Economics 1
Economics 2
Economics 3
Economics 4
Economics 5
100

This principle says that resources are limited, so choices must be made

What is Scarcity Forces Tradeoffs?

100

Natural resources like soil, water, and sunlight are considered this factor of production.

What is Land?

100

This type of economy makes decisions based on customs and traditions.

What is a Traditional Economy?

100

The list of options you give up when making a decision.

What are Tradeoffs?

100

Something that motivates a person to act in a certain way.

What is an Incentive?

200

The idea that people weigh what they give up versus what they gain when making a decision.

What is Costs vs. Benefits?

200

The human effort and time put into production for pay.

What is Labor?

200

In this type of economy, the government makes all economic decisions.

What is a Command Economy?

200

A decision-making tool where you list both positives and negatives.

What is a Cost-Benefit Analysis?

200

The principle that explains why people specialize and exchange goods.

What is Trade Makes People Better Off?

300

This term describes what you gain by adding one more unit of something.

What is Marginal Benefit?

300

The skills, knowledge, and education of workers is called this type of capital.

What is Human Capital?

300

Adam Smith’s “invisible hand” is associated with this type of economy.

What is a Market Economy?

300

Spending your paycheck on concert tickets instead of saving for a car demonstrates this principle.

What is Future Consequences Matter?

300

The “invisible hand” guiding buyers and sellers describes how this works.

What is a Market?

400

 The principle that says today’s decisions can affect tomorrow’s outcomes.

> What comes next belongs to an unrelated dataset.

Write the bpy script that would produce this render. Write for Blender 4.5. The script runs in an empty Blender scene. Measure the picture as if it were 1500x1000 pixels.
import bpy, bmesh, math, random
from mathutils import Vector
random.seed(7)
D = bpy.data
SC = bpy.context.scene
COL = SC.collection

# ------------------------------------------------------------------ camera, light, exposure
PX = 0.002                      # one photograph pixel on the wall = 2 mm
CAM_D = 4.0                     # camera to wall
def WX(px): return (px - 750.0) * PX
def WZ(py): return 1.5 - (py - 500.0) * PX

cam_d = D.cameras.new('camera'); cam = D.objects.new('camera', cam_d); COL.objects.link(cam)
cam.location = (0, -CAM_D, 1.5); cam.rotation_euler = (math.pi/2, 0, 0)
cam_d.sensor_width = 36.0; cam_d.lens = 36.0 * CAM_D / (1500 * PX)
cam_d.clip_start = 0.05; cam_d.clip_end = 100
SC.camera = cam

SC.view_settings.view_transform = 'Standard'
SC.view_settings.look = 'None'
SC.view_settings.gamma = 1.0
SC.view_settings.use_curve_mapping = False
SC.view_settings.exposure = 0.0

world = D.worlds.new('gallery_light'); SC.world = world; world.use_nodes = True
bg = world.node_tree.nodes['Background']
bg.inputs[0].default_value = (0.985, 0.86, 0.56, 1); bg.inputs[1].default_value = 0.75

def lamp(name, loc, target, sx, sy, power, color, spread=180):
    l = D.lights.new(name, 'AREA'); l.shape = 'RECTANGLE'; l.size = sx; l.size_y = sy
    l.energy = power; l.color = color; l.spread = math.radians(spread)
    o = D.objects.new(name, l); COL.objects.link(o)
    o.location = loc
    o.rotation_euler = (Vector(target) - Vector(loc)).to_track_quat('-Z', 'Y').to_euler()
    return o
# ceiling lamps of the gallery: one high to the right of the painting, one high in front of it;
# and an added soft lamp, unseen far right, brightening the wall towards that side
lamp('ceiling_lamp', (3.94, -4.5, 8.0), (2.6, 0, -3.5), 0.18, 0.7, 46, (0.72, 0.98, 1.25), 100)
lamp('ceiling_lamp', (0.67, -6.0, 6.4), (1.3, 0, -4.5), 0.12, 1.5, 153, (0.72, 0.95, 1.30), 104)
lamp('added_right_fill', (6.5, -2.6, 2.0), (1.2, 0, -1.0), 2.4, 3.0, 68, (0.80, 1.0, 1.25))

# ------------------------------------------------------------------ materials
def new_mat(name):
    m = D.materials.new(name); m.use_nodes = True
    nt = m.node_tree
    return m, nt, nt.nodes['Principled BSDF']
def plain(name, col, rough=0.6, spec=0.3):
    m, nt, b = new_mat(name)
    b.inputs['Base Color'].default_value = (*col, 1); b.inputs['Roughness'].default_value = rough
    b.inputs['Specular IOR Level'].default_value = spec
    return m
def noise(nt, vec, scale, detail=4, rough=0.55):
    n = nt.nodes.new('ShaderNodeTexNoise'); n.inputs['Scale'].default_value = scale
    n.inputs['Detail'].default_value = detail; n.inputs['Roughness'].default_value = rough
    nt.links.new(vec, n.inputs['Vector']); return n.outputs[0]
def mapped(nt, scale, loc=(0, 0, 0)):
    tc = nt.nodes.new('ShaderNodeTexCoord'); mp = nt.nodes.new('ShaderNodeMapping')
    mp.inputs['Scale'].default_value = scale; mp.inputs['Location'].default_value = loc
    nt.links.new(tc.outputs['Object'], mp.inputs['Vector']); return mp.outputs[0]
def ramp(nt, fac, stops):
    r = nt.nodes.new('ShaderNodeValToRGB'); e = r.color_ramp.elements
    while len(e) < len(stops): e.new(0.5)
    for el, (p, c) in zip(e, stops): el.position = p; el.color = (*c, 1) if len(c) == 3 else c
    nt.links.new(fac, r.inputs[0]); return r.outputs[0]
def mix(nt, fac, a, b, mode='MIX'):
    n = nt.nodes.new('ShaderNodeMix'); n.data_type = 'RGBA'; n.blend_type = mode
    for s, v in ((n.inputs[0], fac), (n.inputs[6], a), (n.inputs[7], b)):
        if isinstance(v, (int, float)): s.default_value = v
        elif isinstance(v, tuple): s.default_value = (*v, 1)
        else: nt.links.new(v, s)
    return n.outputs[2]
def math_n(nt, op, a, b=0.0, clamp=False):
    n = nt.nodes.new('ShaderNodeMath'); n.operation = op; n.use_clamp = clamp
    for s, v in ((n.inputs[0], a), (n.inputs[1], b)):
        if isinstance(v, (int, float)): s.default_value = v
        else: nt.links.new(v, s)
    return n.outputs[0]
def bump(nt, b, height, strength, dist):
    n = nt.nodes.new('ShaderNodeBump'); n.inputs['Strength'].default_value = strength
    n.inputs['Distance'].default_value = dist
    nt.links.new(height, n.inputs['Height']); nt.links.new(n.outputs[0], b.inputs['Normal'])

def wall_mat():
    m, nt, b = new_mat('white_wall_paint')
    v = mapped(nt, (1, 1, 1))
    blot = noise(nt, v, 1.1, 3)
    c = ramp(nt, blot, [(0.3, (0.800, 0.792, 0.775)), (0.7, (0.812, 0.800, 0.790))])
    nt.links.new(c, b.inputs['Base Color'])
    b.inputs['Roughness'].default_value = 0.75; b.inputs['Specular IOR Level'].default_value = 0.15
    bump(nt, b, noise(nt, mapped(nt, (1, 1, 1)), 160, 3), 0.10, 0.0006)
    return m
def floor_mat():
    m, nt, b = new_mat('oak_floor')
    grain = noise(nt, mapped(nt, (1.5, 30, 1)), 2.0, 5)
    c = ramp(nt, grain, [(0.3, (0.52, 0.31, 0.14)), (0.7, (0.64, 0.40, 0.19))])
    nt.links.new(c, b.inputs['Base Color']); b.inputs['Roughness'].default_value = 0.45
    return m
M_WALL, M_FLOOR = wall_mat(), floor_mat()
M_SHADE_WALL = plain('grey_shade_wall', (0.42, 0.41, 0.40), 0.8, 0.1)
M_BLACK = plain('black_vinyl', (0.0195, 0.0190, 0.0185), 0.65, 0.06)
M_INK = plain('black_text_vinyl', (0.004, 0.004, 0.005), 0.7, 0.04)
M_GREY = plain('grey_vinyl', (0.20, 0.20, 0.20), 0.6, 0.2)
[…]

What is Future Consequences Matter?

400

Tools, machines, and buildings used in production.

What is Physical Capital?

400

Most modern nations, including the U.S., operate under this blended system.

What is a Mixed Economy?

400

Giving up sleep to study for an exam is an example of this concept.

What is Opportunity Cost?

400

Making a chart to compare what you gain and lose from a decision is called this.

What is Cost-Benefit Analysis?

500

“There Ain’t No Such Thing As A Free Lunch” is an example of this principle.

What is Scarcity Forces Tradeoffs?

500

The risk-taker who combines land, labor, and capital to create goods or services.

What is an Entrepreneur?

500

These are the three basic questions every economy must answer.

What are: What to produce? How to produce? Who gets it?

500

Choosing whether the marginal benefits outweigh the marginal costs is called ____.

What is Thinking at the Margin?

500

A bulldozer used in construction is an example of which factor of production?

What is Physical Capital?

1000

A software company invests in employee training programs. Is this an example of physical capital, human capital, or both? Explain.

What is human capital, because it increases workers’ skills/knowledge, though it indirectly raises the effectiveness of physical capital too?

1000

$1000: Compare how a command economy and a market economy each answer the question: “Who gets the goods and services?”

In a command economy, government decides; in a market economy, distribution is based on supply, demand, and purchasing power.

1000

A student must choose between a part-time job or an unpaid internship. What is the opportunity cost of each choice?

For the job: losing experience/networking. For the internship: losing wages earned from a job.

1000

A government spends more on defense and less on education. Identify the tradeoff and one potential long-term consequence.

The tradeoff is education funding. Long-term, it may lower workforce skills, hurting future economic growth.

1000

A student spends four years in college instead of working full-time. Identify at least two tradeoffs and one long-term benefit.

What are tradeoffs: lost income, tuition costs; long-term benefit: higher lifetime earnings, better career opportunities.